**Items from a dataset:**

>>>

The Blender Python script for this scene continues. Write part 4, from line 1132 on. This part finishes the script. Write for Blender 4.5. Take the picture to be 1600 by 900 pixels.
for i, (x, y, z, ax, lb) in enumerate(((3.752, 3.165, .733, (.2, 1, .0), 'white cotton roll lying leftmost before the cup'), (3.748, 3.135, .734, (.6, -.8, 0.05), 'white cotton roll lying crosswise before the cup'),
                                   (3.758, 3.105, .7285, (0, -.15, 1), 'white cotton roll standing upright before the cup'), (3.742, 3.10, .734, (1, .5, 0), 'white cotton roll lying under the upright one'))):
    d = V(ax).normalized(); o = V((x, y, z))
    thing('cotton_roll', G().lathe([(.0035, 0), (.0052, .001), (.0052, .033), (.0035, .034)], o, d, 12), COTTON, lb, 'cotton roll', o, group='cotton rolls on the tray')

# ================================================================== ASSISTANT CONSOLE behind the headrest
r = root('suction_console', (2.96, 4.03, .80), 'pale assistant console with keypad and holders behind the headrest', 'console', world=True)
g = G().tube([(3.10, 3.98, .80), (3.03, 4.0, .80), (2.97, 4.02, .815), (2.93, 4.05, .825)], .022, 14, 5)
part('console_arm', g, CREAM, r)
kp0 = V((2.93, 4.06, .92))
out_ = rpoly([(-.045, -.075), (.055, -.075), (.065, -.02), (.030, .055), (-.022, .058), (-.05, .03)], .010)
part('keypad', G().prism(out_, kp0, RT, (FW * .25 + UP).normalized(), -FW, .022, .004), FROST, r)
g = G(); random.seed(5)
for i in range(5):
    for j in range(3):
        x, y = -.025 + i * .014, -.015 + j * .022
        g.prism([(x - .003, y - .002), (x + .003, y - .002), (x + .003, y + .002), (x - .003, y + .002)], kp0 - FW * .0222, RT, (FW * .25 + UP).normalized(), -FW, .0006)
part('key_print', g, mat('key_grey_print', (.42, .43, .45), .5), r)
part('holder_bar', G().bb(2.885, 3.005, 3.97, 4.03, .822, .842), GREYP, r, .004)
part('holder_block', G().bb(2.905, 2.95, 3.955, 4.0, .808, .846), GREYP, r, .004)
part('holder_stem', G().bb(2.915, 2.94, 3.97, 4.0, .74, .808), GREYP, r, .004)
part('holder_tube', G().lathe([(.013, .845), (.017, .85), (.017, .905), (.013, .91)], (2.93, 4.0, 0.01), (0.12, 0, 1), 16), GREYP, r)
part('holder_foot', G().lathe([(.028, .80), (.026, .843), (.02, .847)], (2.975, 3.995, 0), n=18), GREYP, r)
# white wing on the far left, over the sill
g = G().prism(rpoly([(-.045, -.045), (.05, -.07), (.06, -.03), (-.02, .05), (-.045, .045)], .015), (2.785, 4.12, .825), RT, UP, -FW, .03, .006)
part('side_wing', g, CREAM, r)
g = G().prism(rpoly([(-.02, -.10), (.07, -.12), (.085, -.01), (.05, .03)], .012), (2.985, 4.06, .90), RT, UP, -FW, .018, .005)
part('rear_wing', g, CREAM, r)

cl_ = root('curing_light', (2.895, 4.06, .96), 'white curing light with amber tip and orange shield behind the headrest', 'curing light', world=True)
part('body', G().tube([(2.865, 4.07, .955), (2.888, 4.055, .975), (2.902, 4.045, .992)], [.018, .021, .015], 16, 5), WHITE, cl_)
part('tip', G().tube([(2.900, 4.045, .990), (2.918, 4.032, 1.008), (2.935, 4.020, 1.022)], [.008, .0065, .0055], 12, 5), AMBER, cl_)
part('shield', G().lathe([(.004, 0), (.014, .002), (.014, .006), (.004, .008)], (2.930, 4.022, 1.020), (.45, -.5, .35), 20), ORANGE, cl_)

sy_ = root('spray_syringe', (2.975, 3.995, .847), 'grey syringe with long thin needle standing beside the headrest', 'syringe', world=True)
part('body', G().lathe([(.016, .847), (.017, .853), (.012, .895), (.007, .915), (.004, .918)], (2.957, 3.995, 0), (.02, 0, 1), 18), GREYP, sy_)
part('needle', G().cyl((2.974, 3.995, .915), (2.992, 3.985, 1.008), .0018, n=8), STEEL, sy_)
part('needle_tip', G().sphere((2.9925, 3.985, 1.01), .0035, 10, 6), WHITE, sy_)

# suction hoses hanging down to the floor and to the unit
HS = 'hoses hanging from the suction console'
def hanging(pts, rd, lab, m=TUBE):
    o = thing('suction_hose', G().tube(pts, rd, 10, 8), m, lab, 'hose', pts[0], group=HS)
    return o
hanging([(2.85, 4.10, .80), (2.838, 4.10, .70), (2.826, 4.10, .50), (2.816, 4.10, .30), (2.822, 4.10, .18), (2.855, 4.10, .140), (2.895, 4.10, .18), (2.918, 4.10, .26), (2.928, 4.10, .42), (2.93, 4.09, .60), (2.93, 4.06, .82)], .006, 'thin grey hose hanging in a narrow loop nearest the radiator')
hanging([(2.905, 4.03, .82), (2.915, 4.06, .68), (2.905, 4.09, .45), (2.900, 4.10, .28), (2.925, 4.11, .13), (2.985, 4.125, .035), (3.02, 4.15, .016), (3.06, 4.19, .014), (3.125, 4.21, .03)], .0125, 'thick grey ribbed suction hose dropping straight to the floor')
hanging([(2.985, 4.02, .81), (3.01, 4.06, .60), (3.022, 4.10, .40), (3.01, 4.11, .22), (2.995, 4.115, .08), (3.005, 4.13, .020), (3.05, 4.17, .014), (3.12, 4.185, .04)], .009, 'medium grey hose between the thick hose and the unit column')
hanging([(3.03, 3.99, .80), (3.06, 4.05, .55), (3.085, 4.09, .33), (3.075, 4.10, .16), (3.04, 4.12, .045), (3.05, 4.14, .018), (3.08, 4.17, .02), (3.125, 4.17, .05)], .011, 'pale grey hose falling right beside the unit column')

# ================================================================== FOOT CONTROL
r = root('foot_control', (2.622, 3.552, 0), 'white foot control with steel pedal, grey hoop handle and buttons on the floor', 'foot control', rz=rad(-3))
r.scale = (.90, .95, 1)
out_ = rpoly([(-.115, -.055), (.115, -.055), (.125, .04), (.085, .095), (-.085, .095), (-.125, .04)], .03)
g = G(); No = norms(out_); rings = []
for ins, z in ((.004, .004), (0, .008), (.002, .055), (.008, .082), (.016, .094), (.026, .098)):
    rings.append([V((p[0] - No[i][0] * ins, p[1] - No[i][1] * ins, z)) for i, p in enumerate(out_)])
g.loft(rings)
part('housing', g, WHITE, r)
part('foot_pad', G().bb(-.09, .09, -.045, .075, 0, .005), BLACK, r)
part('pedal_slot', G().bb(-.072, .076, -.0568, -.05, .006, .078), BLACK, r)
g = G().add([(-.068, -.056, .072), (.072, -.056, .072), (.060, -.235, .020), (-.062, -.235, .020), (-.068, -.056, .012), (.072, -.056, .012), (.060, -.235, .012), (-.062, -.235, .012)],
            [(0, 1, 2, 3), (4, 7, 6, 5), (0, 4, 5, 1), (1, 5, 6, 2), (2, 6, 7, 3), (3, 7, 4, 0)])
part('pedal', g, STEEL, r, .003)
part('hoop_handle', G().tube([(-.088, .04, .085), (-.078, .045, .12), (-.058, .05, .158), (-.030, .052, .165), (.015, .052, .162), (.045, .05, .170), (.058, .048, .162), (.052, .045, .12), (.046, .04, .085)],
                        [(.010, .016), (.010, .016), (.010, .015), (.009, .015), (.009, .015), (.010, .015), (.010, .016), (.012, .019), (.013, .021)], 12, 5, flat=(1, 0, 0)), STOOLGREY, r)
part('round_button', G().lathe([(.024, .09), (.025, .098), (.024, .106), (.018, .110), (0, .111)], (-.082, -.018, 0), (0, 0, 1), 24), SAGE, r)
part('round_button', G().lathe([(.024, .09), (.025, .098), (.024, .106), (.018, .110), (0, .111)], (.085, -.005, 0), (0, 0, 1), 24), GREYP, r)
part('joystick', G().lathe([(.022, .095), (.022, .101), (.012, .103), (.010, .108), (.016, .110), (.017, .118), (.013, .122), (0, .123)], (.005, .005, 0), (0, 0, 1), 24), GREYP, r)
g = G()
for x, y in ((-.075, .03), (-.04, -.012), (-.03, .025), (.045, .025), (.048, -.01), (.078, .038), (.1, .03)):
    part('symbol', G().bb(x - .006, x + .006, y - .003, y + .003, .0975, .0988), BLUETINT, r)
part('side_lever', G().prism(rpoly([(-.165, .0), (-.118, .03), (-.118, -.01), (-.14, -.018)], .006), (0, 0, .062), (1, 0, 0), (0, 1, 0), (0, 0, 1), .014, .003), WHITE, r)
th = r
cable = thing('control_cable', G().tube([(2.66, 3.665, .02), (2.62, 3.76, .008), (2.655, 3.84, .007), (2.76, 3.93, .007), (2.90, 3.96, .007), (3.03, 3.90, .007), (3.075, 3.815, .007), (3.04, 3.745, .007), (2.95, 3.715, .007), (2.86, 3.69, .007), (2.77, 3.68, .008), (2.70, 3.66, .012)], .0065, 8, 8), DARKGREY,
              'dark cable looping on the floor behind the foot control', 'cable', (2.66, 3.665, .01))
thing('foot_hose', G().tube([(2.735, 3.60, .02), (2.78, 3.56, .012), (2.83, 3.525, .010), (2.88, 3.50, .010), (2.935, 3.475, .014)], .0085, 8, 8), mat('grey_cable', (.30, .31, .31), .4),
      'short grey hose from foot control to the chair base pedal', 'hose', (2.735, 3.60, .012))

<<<
>>>

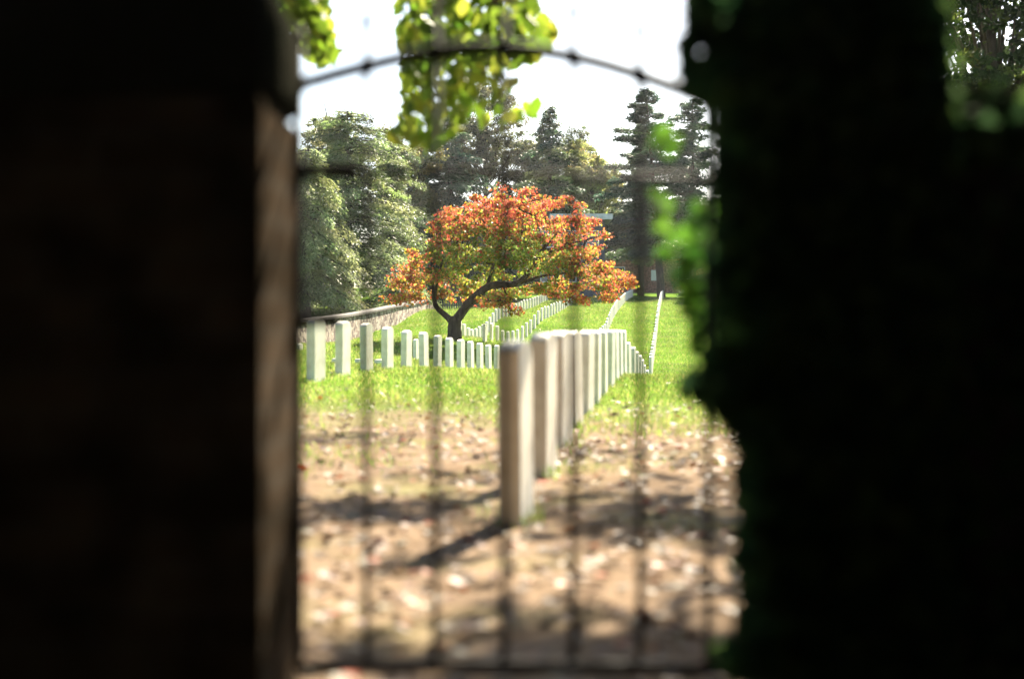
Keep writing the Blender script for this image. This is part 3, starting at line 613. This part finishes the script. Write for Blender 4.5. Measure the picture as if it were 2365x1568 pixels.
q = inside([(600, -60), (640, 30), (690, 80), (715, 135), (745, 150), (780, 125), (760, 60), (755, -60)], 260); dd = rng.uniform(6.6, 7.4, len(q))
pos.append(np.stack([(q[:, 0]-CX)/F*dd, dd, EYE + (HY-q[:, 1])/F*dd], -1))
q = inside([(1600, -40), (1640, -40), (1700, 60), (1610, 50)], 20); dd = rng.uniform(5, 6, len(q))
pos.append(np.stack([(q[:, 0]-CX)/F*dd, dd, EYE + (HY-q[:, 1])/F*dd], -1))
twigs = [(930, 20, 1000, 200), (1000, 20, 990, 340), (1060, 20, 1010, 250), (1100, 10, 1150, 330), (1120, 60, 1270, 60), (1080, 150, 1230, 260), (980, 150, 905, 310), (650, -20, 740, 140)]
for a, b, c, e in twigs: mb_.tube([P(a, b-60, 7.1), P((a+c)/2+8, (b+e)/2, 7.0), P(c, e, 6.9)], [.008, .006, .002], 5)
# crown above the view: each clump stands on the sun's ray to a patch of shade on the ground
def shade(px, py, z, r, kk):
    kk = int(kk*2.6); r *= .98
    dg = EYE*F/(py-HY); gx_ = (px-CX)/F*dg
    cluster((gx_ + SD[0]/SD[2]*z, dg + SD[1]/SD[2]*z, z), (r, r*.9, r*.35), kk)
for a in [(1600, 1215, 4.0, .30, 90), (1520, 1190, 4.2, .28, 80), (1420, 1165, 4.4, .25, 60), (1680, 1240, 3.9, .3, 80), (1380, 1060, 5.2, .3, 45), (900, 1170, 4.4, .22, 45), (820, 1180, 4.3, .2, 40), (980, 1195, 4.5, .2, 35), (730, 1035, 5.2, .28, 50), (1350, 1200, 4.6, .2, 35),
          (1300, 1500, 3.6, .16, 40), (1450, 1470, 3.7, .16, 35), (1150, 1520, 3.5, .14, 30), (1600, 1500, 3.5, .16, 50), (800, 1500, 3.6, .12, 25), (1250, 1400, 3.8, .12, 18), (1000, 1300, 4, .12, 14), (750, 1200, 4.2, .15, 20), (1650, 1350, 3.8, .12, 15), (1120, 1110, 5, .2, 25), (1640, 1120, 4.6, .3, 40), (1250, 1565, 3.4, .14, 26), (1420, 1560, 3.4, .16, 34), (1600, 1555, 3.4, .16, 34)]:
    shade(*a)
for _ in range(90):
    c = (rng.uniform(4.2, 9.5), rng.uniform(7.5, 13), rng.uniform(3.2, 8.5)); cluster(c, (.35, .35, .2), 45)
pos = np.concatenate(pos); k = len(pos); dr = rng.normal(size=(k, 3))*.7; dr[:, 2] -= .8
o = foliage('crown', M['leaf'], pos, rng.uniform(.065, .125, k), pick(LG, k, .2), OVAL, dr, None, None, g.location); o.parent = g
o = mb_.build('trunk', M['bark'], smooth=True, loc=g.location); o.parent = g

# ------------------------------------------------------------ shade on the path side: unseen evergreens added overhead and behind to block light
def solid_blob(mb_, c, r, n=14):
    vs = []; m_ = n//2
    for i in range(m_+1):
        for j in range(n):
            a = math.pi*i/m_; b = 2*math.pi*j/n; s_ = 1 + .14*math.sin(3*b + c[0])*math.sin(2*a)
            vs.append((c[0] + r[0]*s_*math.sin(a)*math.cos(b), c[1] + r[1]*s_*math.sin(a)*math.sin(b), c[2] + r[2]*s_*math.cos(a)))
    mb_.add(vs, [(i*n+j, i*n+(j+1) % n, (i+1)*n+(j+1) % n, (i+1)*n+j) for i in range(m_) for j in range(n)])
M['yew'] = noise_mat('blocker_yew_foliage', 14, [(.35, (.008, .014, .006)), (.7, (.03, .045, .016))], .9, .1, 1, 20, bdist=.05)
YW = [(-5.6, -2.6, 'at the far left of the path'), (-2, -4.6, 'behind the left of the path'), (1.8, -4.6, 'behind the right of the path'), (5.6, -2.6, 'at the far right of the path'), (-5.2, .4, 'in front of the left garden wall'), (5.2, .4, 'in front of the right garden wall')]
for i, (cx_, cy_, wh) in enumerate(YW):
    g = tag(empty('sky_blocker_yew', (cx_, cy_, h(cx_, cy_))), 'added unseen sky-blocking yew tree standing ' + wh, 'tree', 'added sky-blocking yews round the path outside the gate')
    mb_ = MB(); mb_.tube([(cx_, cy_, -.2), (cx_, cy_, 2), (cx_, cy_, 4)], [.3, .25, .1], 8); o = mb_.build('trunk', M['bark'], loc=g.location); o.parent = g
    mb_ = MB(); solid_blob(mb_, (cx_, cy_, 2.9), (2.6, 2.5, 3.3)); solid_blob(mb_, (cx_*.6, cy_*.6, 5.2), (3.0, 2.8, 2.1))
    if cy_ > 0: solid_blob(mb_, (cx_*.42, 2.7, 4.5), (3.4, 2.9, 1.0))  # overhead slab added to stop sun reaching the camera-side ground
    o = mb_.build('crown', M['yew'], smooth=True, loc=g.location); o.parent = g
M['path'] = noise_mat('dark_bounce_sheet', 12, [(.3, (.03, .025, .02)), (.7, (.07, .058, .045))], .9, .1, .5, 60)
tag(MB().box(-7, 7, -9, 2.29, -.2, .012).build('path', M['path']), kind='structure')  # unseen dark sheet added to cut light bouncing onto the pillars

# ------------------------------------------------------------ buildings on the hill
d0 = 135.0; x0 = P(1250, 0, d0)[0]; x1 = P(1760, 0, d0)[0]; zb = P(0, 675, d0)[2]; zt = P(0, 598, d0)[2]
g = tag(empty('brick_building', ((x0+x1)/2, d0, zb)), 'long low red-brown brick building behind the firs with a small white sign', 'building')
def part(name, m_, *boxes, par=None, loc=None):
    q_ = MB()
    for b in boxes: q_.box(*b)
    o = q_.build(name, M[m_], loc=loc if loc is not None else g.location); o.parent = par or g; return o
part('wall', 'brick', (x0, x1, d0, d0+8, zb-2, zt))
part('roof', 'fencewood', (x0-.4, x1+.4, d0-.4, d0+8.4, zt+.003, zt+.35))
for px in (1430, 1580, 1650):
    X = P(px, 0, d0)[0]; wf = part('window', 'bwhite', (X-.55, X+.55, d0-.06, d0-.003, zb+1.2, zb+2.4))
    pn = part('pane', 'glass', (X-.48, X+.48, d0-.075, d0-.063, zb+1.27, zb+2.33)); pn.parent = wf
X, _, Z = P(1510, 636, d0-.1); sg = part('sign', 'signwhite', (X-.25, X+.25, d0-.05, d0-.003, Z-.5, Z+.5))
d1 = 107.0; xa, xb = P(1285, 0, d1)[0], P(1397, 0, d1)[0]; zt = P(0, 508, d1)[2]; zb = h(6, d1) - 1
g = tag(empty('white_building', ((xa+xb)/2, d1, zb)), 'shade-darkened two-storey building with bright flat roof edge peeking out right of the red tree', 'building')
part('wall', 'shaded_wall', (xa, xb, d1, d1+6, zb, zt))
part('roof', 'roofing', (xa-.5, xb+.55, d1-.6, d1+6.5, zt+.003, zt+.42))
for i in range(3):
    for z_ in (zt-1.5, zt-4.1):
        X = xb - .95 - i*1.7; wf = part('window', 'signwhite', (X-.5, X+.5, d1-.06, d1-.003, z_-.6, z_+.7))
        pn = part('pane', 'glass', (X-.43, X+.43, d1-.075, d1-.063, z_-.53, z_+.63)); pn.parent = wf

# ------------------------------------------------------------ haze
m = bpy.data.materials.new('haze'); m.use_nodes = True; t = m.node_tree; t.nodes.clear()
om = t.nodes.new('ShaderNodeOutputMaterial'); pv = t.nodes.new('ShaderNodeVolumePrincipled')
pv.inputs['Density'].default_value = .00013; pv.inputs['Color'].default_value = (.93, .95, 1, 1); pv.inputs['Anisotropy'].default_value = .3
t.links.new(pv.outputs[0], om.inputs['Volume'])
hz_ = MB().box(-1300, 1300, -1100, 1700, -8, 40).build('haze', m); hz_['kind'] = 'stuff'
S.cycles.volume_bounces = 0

<<<
>>>

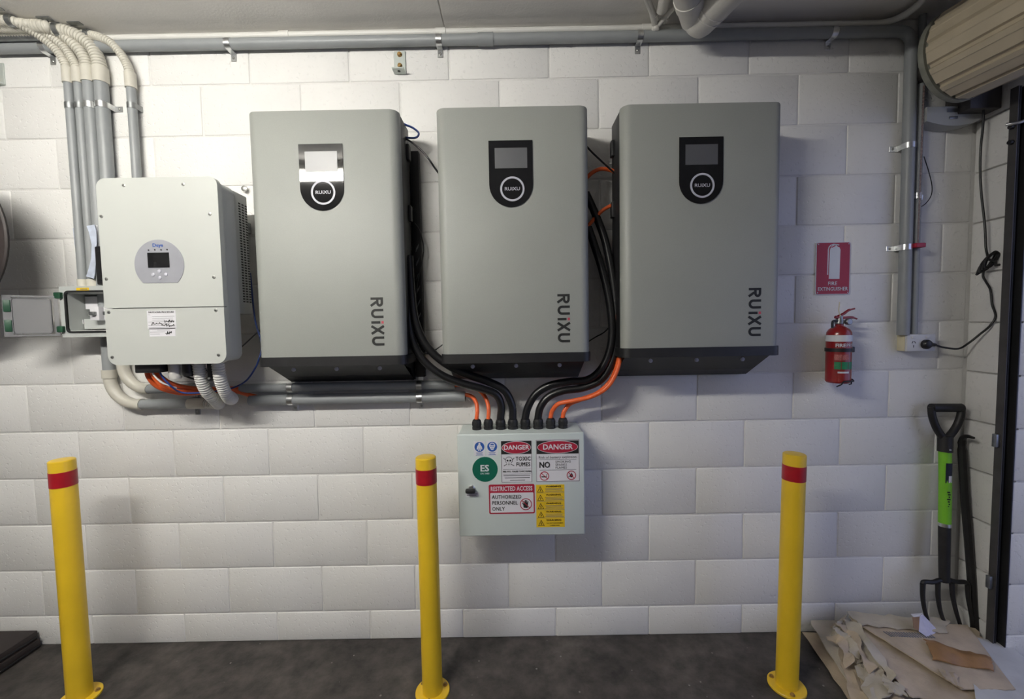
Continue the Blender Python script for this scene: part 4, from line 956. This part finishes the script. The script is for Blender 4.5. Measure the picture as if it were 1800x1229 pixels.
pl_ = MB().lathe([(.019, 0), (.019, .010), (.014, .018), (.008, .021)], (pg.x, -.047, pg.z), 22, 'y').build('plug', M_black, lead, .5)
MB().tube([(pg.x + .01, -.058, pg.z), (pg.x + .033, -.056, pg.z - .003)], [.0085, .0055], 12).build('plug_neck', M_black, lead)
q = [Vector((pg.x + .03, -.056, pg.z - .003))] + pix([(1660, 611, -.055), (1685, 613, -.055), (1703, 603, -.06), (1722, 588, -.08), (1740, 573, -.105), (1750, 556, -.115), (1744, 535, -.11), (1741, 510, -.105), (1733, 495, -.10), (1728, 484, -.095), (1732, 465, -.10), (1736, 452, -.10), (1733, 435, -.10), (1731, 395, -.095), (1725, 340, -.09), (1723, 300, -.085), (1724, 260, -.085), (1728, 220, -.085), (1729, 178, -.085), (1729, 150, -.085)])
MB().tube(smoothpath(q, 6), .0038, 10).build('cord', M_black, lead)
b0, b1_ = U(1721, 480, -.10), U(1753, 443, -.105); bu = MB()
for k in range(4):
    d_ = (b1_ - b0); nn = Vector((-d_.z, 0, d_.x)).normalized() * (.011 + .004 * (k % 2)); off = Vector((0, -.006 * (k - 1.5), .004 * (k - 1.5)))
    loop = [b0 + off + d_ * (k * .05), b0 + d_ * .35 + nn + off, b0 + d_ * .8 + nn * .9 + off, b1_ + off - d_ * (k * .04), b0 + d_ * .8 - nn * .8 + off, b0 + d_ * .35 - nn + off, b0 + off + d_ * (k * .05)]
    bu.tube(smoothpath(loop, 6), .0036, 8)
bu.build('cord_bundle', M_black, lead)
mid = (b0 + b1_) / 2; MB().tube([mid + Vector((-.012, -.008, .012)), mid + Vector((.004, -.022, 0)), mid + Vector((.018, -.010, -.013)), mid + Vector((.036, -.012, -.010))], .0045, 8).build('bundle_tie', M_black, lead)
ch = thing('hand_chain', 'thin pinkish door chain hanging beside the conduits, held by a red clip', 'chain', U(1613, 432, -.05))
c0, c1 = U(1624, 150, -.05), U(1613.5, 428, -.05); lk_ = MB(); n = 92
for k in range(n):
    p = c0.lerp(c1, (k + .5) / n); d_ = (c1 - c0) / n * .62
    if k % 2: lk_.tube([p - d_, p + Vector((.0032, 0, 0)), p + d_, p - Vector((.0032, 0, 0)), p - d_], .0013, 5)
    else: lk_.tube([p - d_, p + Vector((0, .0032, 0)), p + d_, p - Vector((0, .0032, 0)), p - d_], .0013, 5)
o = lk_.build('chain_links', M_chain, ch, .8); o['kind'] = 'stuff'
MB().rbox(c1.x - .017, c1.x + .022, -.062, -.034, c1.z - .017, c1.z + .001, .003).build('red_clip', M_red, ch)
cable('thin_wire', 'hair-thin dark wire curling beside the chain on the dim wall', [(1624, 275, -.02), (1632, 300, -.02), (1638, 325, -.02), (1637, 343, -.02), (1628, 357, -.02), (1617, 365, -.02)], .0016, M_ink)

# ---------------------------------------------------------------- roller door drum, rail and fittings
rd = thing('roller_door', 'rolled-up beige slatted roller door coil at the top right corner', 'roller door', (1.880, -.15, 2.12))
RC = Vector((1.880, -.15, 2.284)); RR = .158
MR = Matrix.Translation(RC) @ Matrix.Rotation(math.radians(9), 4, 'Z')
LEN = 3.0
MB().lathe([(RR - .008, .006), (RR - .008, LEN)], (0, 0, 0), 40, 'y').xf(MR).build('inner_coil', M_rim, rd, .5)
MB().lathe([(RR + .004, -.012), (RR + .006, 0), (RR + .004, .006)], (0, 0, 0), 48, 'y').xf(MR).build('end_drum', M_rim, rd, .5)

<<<

**Task goal:**
Reproduce each line of the entries in which the word "script" is found.

**Task solution:**
The Blender Python script for this scene continues. Write part 4, from line 1132 on. This part finishes the script. Write for Blender 4.5. Take the picture to be 1600 by 900 pixels.
Keep writing the Blender script for this image. This is part 3, starting at line 613. This part finishes the script. Write for Blender 4.5. Measure the picture as if it were 2365x1568 pixels.
Continue the Blender Python script for this scene: part 4, from line 956. This part finishes the script. The script is for Blender 4.5. Measure the picture as if it were 1800x1229 pixels.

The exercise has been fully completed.